The recent boom in museum shows devoted to African-American artists and the increasing amount of attention paid to these artists in the market has led to a significant rise in forgeries, a prominent dealer is warning. In the past few weeks alone, the New York-based gallerist Michael Rosenfeld, who has long championed the work of many African-American Modernists, has seen fakes purporting to be the work of Alma Thomas, Beauford Delaney, Charles White, Romare Bearden and Bob Thompson.
“It’s a whole generation: you could go from A to Z through the list, from Charles Alston to Charles White. I am seeing fakes attributed to all of them,” Rosenfeld says. Propelling the fakes market is the fact that many of these artists were overlooked or undervalued in their lifetimes, so scholarship and expertise in their work is limited. “You simply can’t go back to the source any more, and there is only a handful of people who worked first-hand with a lot of these artists while they were alive,” he says. Forgers “know they can capitalise on that”.
This dearth of information makes it easier for fraudsters to operate and harder for authorities to catch them. Although some of the artists whose works are being forged, such as Bearden and Jacob Lawrence, do have estates and foundations, these organisations are increasingly unwilling to authenticate works due to the threat of litigation.
“Foundations just aren’t doing this work any more; they can’t afford to,” says Bridget Moore of New York’s DC Moore gallery, which represents African-American artists including David Driskell, Bearden and Lawrence.

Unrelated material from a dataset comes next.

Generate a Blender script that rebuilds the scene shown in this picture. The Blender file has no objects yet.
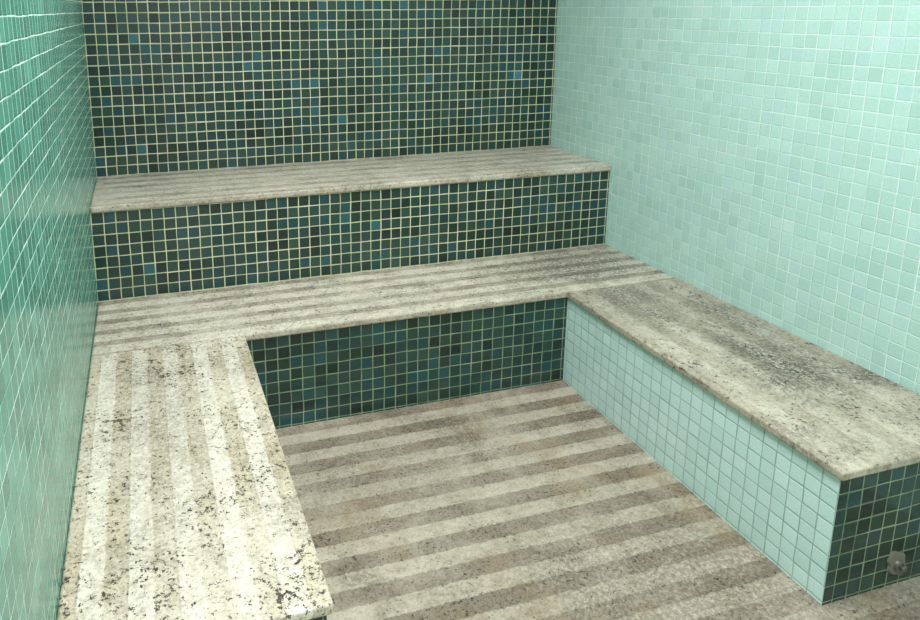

For this reason, Moore says she has always kept detailed “fake files” on all of her artists.
Cat out of the bag
In 2011, the artist William Toye and his wife, Beryl, based in Baton Rouge, Louisiana, pleaded guilty to charges of fraud after conspiring with a New Orleans-based dealer over the course of nearly 40 years to sell dozens of works painted by Toye and fraudulently signed as Clementine Hunter, an African-American artist who died in 1988. Hunter was self-taught and arguably one of the most significant artists to come out of Louisiana, according to the FBI special agent Randy Deaton, who led the three-year-long investigation.

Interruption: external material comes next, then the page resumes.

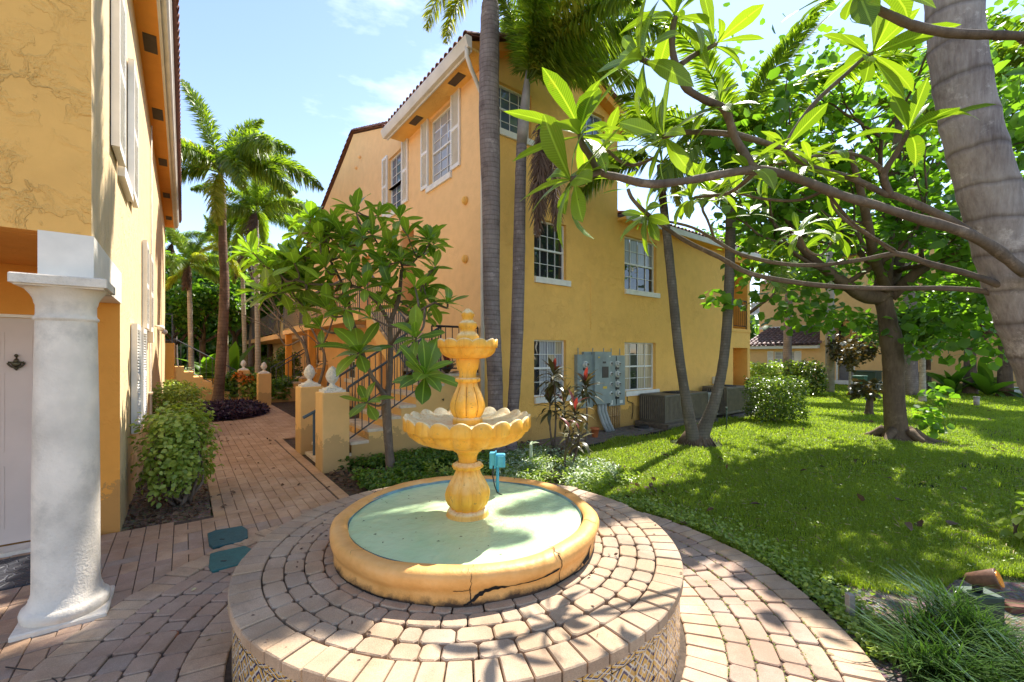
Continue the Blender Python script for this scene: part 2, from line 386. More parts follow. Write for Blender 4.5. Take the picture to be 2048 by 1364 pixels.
# round court of tumbled pavers about the fountain
court = thing('fountain_court', None, None, FC); court['kind'] = 'structure'
m = MB(); m.lathe([(.3,.019),(RC-.02,.019),(RC+.01,.004)], 96, smooth=False); m.build('joint_bed', m_joint).parent = court
wcache = {}
def wedge(r0, r1, da, z, mat, rc=.012, b=.005):
    key = (round(r0,4), round(r1,4), round(da,4), z, mat.name)
    if key in wcache: return wcache[key]
    gap = .0035; n = max(2, int(da*r1/.05)+1)
    o = []
    for i in range(n+1):
        a = -da/2 + gap/r1 + (da-2*gap/r1)*i/n; o.append([(r1-gap), a])
    inn = []
    for i in range(2):
        a = da/2 - gap/r0 - (da-2*gap/r0)*i; inn.append([(r0+gap), a])
    pts = [(r*math.cos(a), r*math.sin(a)) for r, a in o+inn]
    # cut the corners
    res = []; N = len(pts)
    for i, p in enumerate(pts):
        p = Vector(p); q0 = Vector(pts[i-1]); q1 = Vector(pts[(i+1)%N]); d0 = (q0-p); d1 = (q1-p)
        if d0.normalized().dot(d1.normalized()) > -.7:
            res += [tuple(p+d0.normalized()*min(rc, d0.length*.4)), tuple(p+d1.normalized()*min(rc, d1.length*.4))]
        else: res.append(tuple(p))
    m = MB(); m.prism(res, 0, z, b); me = m.mesh('paver', mat); wcache[key] = me; return me
def ring(parent, r0, r1, z0, th, mat, lens, seed, out, rc=.012, wob=.003):
    rr = random.Random(seed); tot = 2*math.pi; seq = []; a = 0
    while a < tot-.02:
        L_ = rr.choice(lens)/((r0+r1)/2); seq.append(L_); a += L_
    k = tot/sum(seq); a = rr.random()*6
    for L_ in seq:
        q = round(L_*k, 4); me = wedge(r0, r1, q, th, mat, rc)
        out.append((me, a+q/2, z0+rr.uniform(-wob, wob), rr.uniform(-.008,.008), rr.uniform(-.008,.008), (r0+r1)/2)); a += L_*k
    return out
lst = []
rws = [(1.352,1.545,'s'),(1.545,1.66,'c'),(1.66,1.775,'c'),(1.775,1.90,'c'),(1.90,2.10,'c2'),(2.10,RC,'s')]
rws = [(1.352,1.56,'s'),(1.56,1.69,'c'),(1.69,1.82,'c'),(1.82,1.95,'c'),(1.95,2.08,'c'),(2.08,RC,'s')]
for i, (a_, b_, k_) in enumerate(rws): ring(court, a_, b_, .006, .028, (m_pav_buff if k_=='s' else m_pav_pink), [.105] if k_=='s' else [.15,.15,.2,.1], 20+i, lst, .007 if k_=='s' else .016)
def place_ring(parent, c, lst, cap, name='paver', frontz=0):
    S = []
    for e in lst:
        p = c + Vector((e[5]*math.cos(e[1]), e[5]*math.sin(e[1]), e[2])); S.append(((1/(p.y*p.length) if inview(p, 10) else -1), e))
    S.sort(key=lambda t: -t[0]); stuff = MB(); k = 0
    for s, e in S:
        if k < cap and s > 0:
            o = link(name, e[0], parent, (0,0,e[2]), (e[3]*.4, e[4]*.4, e[1])); k += 1
        else:
            T = Matrix.Translation((0,0,e[2])) @ Matrix.Rotation(e[1], 4, 'Z'); n = len(stuff.v)
            stuff.add([T @ v.co for v in e[0].vertices], [tuple(p.vertices) for p in e[0].polygons])
    if stuff.v: o = link(name+'_field', stuff.mesh(name+'_field', lst[0][0].materials[0]), parent); o['kind'] = 'stuff'
place_ring(court, FC, lst, 300)
# ------------------------------------------------------------------ round brick platform
plat = thing('fountain_platform', 'round raised paver platform with patterned tile side that carries the yellow fountain', 'platform', FC)
m = MB(); m.lathe([(.80,ZP-.052),(RP-.012,ZP-.05),(RP-.03,ZP-.05),(RP-.03,0)], 96, smooth=False); m.build('core', m_joint).parent = plat
lst = []
for i, (a_, b_, k_) in enumerate([(.78,.885,'c'),(.885,.985,'c'),(.985,1.088,'c'),(1.088,1.192,'c'),(1.192,RP,'s')]):
    ring(plat, a_, b_, ZP-.05, .05, m_pav_orange if k_=='s' and False else m_pav_plat, [.108] if k_=='s' else [.15,.15,.16,.09,.12], 40+i, lst, .004 if k_=='s' else .016, .0018)
place_ring(plat, FC, lst, 290)
# patterned tiles round the side
b = NB('patterned_tile'); o = b.obj(); sp = b.n('ShaderNodeSeparateXYZ'); b.l(o, sp.inputs[0])
ay = b.math('ABSOLUTE', sp.outputs[1]); az = b.math('ABSOLUTE', sp.outputs[2])
dm = b.math('ADD', ay, az); d2 = b.math('SUBTRACT', ay, az)
st = b.math('FRACT', b.math('MULTIPLY', dm, 22)); st2 = b.math('FRACT', b.math('MULTIPLY', d2, 15)); nn = b.noise(o, 60, 4, .7)
c1 = b.ramp(b.math('ADD', st, b.math('MULTIPLY', nn, .3)), (0,(.02,.025,.09)), (.42,(.03,.03,.10)), (.45,(.62,.55,.42)), (.66,(.62,.56,.45)), (.68,(.55,.30,.05)), (1.0,(.60,.36,.07)), interp='CONSTANT')
c1 = b.mix(b.ramp(st2, (.1,1), (.14,0)), c1, (.60,.55,.45)); c1 = b.mix(b.ramp(b.noise(o, 25, 5, .7), (.5,0), (.7,.6)), c1, (.32,.22,.12))
m_mos = b.done(b.bsdf(c1, .25, 0, b.bump(nn, .2, .002), .6))
m = MB(); m.bbox(-.004, .006, -.0715, .0715, -.0795, .0795, .002); tile_me = m.mesh('tile', m_mos)
NT = 56
for j in range(NT):
    a = 2*math.pi*(j+.5)/NT
    for zc in (.085, .25): link('tile', tile_me, plat, ((RP-.028)*math.cos(a), (RP-.028)*math.sin(a), zc+.02), (0,0,a))
    link('tile', tile_me, plat, ((RP-.028)*math.cos(a), (RP-.028)*math.sin(a), .375), (0,0,a), (1,1,.42))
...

“It was a remarkable case because she was a folk artist,” Deaton says. “She was well known, but there wasn’t an authoritative archive on her career,” which made it easier for Toye to pass off his own paintings as hers. One of the things that gave away the forgeries was the presence of cat hairs on some canvases, says the conservator and forgery specialist James Martin, who consulted on the case. Currently the director of scientific research at Sotheby’s, Martin is the founder of Orion Analytical, which was acquired by the auction house in 2016.

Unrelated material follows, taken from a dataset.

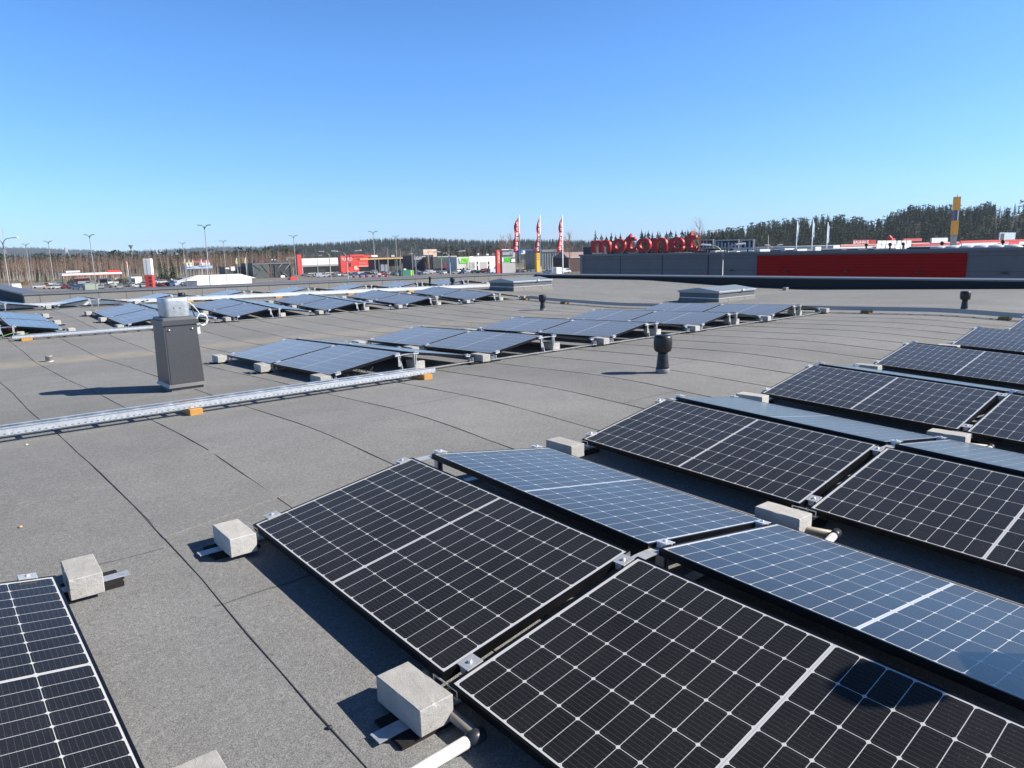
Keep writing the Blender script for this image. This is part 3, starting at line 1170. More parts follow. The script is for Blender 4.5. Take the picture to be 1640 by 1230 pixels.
dark_m = simple('aged grey pipe', (.3, .27, .22), .5, 0, .1, 10)
e = roof_hit(752, 1183, .05)
zc = lambda x, y: z_near(x, y) - .115 + .05
conduit([(e.x - .55, e.y - .02, zc(e.x - .5, e.y)), (e.x - .3, e.y - .01, zc(e.x - .3, e.y)), (e.x, e.y, zc(e.x, e.y))],
        [(e.x + .035, e.y + .01, zc(e.x, e.y)), (e.x + .03, e.y + .16, zc(e.x, e.y) + .005), (e.x + .09, e.y + .4, zc(e.x, e.y) + .01)], 'white conduit pipe on the roof below the nearest concrete block')
e = roof_hit(1336, 856, .05)
conduit([(e.x - .6, e.y - .1, zc(e.x - .5, e.y)), (e.x, e.y, zc(e.x, e.y))],
        [(e.x + .01, e.y + .02, zc(e.x, e.y)), (e.x - .06, e.y + .22, zc(e.x, e.y) + .005), (e.x - .08, e.y + .34, zc(e.x, e.y) + .005)], 'white conduit pipe end between the first and second ridges of the near array')
e = roof_hit(1586, 716, .05)
conduit([(e.x - .6, e.y - .1, zc(e.x - .5, e.y)), (e.x, e.y, zc(e.x, e.y))],
        [(e.x + .01, e.y + .02, zc(e.x, e.y)), (e.x - .06, e.y + .22, zc(e.x, e.y) + .005), (e.x - .08, e.y + .34, zc(e.x, e.y) + .005)], 'white conduit pipe end between the second and third ridges of the near array')
b0 = roof_hit(735, 1120, .05)
tag(MB().tube([b0 + Vector((-.08, .05, .03)), b0 + Vector((0, .02, .045)), b0 + Vector((.06, -.01, .03)), b0 + Vector((.14, -.12, .02)), b0 + Vector((.17, -.25, .01)), b0 + Vector((.1, -.3, .0))], .004, 6).build('earth_wire', CABLE_GREEN),
    'thin green earth wire beside the nearest concrete block', 'wire')
p = roof_hit(20, 541, .03)
tag(MB().tube([p + Vector((-.5, .0, .0)), p + Vector((-.2, .02, .04)), p + Vector((.05, .12, .1)), p + Vector((.2, .2, .05)), p + Vector((.32, .2, .06))], .008, 6).build('earth_wire', CABLE_GREEN),
    'green cable leading off the left end of the shorter tray', 'wire')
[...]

“Cat hairs, the same discrepancies in under-drawing and signatures, and dirt wiped on to [the works] to impart a false appearance of age linked the fakes I examined to a common source,” he says. Ultimately, though, it was the sheer number of forged works attributed to Hunter by the Toyes that gave Martin a substantial sample size, enabling him to find the forgeries. “Generally speaking, problems with forgeries become easier to spot when seen in large numbers,” he says.
Rosenfeld says he first started to see forgeries of work by artists such as Lawrence, Bearden and Horace Pippin “20 to 30 years ago”, when their works first started to appear on the secondary market. Today, Rosenfeld says he often encounters fakes when collectors and institutions contact his gallery seeking the rights to reproduce an image of an artist’s work, often in exhibition literature. This underscores the fact that “collectors and curators need to be cautious”, Rosenfeld warns, adding that he recently encountered this problem in relation to a picture purportedly by Bob Thompson. The artist’s work is in high-profile shows including Soul of a Nation: Art in the Age of Black Power, an exhibition organised by Tate Modern in London, currently on view at the Brooklyn Museum (until 3 February) and travelling to the Broad in Los Angeles in March.
Concerns about the authenticity of several works by Charles White were raised when the Art Institute of Chicago was organising the artist’s first major survey show, a source at the institution says. The exhibition, seen in Chicago last summer, is currently at the Museum of Modern Art in New York (until 13 January) and is due to travel to the Los Angeles County Museum of Art (17 February-9 June). This highlights a potential pitfall for museums that organise such exhibitions: any works that are considered questionable are simply excluded from display, which could lead to a distortion of an artist’s true achievements.
According to the FBI special agent Timothy Carpenter, who manages the agency’s art crimes division, “it’s not the first time this issue has come up”, but he adds that the fake works that are surfacing are likely to be small or not of very high value, which may make dealers disinclined to formally report them.
Rosenfeld, however, believes that the rate at which he is seeing questionable works attributed to African-American artists suggests that the problem is more widespread than many people think. He describes the situation as “increasingly epidemic”, given the large sums for which many works are selling. But there remains one certain way to spot a fake, he says. “If it seems too good to be true, then it probably is.”